Attention all tech nerds: save your current game of WoW, adjust your glasses and make sure your pocket protectors are secured because it is time to step out of your mother’s dimly list basement and talk to some real, live, people.
Alright, this stereotype is not exactly in place anymore, however author Susan Weinschenkknows that there is still a gap between the creators of web content and the people that they are trying to reach.
Weinschenk is actually Dr. Weinschenk, with a Ph.D. in Psychology she has been slinging her consultant expertise about human behavior and neuro-patterning around Fortune 500 companies for 30 years.
Her most recent book, 100 Things Every Designer Need to Know About People provides a crash course in psychology that even the most non-user-friendly IT person can put into action.
“I’ve been studying the psychology of technology for 35 years.
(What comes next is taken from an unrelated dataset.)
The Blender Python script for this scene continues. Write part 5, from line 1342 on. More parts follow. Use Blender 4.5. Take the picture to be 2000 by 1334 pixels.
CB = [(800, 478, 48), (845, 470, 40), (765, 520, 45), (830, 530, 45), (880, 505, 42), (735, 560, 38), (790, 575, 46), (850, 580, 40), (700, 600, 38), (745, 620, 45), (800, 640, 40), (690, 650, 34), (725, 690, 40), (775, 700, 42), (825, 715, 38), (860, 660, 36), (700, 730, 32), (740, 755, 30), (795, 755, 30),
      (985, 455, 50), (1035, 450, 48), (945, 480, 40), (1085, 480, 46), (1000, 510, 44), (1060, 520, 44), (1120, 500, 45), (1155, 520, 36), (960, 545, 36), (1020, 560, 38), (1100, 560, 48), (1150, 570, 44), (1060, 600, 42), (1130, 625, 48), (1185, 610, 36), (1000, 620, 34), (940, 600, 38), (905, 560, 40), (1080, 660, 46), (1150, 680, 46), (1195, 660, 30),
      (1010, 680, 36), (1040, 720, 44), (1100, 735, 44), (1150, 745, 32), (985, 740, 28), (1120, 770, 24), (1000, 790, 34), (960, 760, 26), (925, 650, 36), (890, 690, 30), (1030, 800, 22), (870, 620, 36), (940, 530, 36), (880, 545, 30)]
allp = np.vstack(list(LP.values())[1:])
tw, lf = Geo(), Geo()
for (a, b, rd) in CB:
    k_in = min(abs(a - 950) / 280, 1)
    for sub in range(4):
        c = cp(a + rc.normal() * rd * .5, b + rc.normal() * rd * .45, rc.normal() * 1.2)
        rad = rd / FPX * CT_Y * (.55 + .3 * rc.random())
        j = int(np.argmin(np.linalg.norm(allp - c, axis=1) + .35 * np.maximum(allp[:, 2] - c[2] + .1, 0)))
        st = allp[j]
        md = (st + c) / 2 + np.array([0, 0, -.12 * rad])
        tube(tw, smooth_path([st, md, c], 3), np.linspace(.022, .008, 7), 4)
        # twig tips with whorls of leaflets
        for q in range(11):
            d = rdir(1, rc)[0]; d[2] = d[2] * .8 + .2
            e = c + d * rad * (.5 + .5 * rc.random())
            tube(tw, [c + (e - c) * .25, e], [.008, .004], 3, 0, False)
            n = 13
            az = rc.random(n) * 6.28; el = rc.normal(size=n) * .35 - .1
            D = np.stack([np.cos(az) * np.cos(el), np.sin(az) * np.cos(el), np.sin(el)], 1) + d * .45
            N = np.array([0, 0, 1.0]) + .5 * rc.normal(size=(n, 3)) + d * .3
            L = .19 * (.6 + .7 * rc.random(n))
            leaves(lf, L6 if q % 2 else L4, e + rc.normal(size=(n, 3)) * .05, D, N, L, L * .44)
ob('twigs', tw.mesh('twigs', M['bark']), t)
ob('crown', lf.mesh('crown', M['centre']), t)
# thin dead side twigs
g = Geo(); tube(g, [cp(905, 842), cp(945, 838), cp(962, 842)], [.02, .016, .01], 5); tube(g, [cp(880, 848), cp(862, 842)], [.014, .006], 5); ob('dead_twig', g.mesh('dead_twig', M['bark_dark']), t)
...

I wanted to share all the great knowledge in this field in a way that was informative but also fun and engaging…[People need to know that if a website] doesn’t work for the people that have to use it then it will be very hard for it to succeed.”
The book doesn’t lie. It is literally 100 items detailing how our aesthetic brains work, highlighting everything from the fact that (font) size does matter, memory chunking, habit formation, our inherent laziness, and so on. Basically, you can create a bangin’ website, but if it doesn’t fit the flow of how we pattern our behavior, then your site is going to be as valuable as a pog set. Remember pogs? No? Well then, you get my point.
Dr.Weinschenk exemplifies the excellence with which technical practicality and the necessity to remember the human-ness of marketing, go hand in hand. Art is a science, science is an art and somewhere in between these things lies a business practice that can heartily exist online not just today, but to infinity- and beyond. All that is asked of you it to learn about the brains of the people for which you are honing your mad skills.